- THE PROBLEM:
Scan the data beneath this task and copy each line that includes "pixels".

Dataset items:
┄┄┄┄┄┄
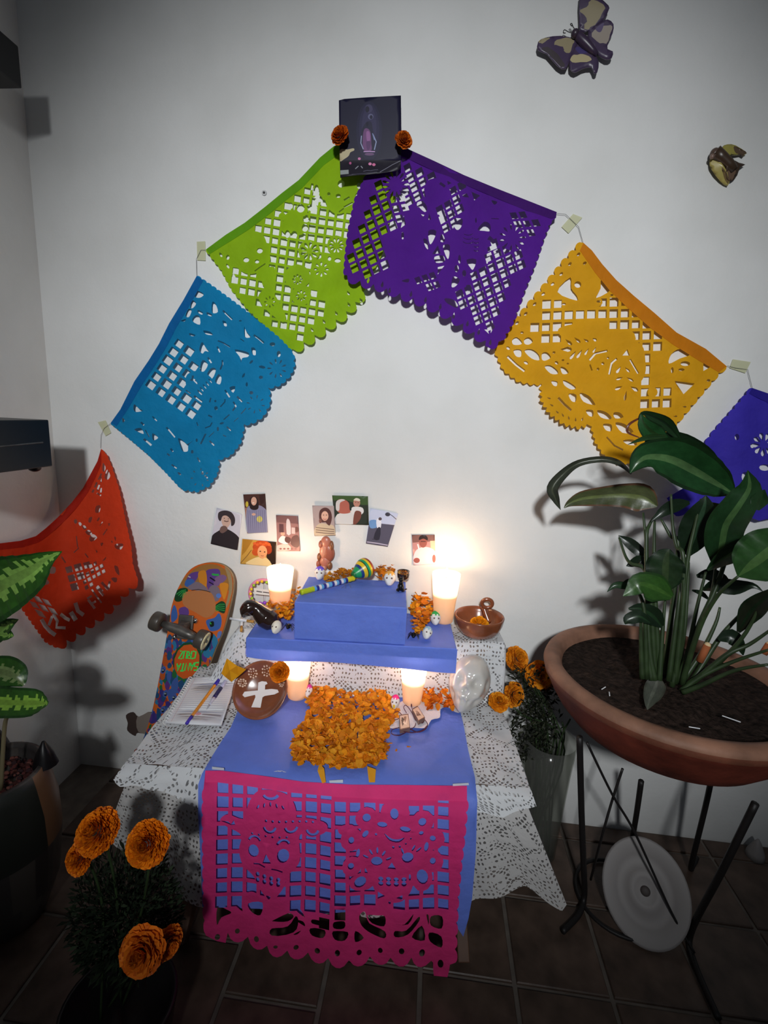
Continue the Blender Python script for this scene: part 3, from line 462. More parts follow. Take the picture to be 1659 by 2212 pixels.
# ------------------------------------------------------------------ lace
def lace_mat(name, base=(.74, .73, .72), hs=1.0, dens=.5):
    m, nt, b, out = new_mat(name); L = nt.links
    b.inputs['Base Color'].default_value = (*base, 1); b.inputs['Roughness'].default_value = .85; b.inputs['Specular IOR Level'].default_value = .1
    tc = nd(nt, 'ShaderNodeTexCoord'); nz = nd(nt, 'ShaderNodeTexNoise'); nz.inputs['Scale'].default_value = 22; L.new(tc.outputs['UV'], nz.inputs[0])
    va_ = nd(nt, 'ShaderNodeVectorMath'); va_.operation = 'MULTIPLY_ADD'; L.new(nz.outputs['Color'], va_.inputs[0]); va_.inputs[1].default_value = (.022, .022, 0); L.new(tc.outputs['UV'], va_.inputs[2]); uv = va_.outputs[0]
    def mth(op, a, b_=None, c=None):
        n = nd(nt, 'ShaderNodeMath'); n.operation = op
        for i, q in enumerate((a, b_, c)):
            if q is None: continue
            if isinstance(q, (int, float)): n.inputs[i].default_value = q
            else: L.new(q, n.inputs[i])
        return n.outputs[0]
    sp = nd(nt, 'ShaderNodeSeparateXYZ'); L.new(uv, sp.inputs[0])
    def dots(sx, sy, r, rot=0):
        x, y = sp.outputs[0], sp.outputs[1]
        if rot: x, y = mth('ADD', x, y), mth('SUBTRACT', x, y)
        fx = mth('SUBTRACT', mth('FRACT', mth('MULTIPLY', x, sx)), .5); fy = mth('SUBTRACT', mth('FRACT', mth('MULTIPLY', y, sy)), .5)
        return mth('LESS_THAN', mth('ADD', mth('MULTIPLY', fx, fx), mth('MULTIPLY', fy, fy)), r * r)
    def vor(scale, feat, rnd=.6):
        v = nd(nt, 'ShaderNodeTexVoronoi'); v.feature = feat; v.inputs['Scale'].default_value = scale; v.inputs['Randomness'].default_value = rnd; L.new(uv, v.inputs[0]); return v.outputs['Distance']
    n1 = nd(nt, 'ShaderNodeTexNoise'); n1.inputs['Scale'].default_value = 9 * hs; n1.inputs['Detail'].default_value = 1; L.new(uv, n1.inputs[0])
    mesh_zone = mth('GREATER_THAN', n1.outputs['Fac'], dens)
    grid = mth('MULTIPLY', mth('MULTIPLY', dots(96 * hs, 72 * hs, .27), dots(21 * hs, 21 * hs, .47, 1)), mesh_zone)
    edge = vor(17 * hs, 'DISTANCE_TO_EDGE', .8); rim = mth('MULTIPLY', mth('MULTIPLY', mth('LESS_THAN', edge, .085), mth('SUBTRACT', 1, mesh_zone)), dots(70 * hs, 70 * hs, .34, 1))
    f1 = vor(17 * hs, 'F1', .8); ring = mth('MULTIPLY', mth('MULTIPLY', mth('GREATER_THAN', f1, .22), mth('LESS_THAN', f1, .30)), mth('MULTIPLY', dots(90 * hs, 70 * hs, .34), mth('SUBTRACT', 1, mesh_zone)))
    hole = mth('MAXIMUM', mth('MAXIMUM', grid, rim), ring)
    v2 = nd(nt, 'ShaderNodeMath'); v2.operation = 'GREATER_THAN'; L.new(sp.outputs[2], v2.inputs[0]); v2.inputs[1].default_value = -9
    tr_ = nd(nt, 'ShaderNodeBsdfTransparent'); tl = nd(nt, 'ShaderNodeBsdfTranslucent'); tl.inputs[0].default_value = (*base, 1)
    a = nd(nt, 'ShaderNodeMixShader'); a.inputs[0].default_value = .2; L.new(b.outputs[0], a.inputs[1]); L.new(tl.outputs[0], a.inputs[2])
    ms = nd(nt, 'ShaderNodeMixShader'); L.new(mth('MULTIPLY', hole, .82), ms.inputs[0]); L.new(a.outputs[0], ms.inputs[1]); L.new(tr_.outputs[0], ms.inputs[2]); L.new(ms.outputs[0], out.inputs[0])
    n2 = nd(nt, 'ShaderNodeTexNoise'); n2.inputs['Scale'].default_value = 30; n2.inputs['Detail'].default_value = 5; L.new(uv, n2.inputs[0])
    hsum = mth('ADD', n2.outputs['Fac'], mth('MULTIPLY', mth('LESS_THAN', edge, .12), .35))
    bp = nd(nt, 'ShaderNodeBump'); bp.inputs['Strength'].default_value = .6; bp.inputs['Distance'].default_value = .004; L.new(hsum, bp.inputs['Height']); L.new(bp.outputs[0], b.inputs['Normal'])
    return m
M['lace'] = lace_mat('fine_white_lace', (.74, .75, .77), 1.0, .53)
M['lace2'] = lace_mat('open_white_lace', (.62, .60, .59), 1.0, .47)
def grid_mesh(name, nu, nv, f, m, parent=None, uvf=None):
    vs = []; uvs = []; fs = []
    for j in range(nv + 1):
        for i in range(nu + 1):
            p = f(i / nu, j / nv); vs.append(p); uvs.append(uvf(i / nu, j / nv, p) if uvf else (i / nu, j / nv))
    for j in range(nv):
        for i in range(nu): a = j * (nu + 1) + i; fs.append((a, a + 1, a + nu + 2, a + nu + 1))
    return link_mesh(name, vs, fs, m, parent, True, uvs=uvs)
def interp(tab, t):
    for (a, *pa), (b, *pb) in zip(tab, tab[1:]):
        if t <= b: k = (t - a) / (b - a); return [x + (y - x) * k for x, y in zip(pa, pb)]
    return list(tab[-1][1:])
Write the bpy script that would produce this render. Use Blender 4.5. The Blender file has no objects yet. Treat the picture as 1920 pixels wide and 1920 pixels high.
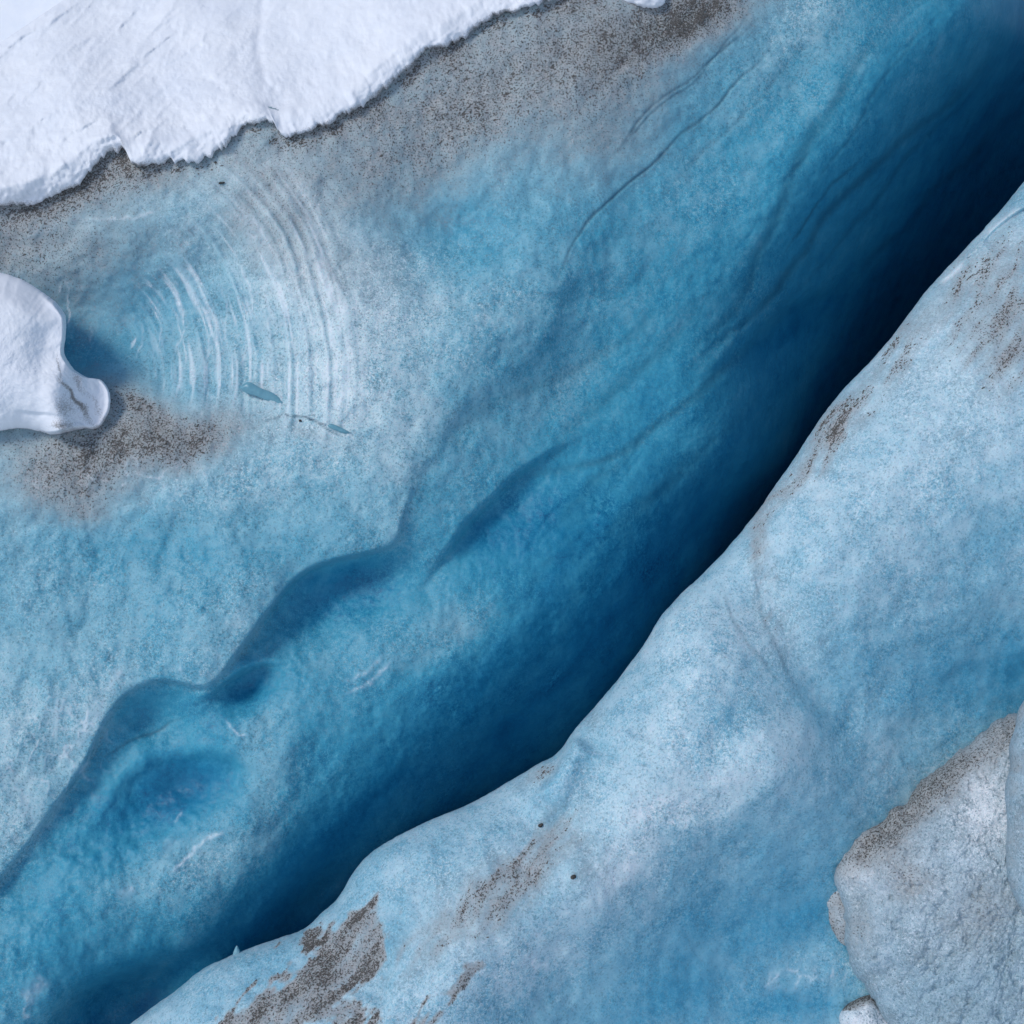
┄┄┄┄┄┄
- TASK OUTPUT:
Continue the Blender Python script for this scene: part 3, from line 462. More parts follow. Take the picture to be 1659 by 2212 pixels.
Write the bpy script that would produce this render. Use Blender 4.5. The Blender file has no objects yet. Treat the picture as 1920 pixels wide and 1920 pixels high.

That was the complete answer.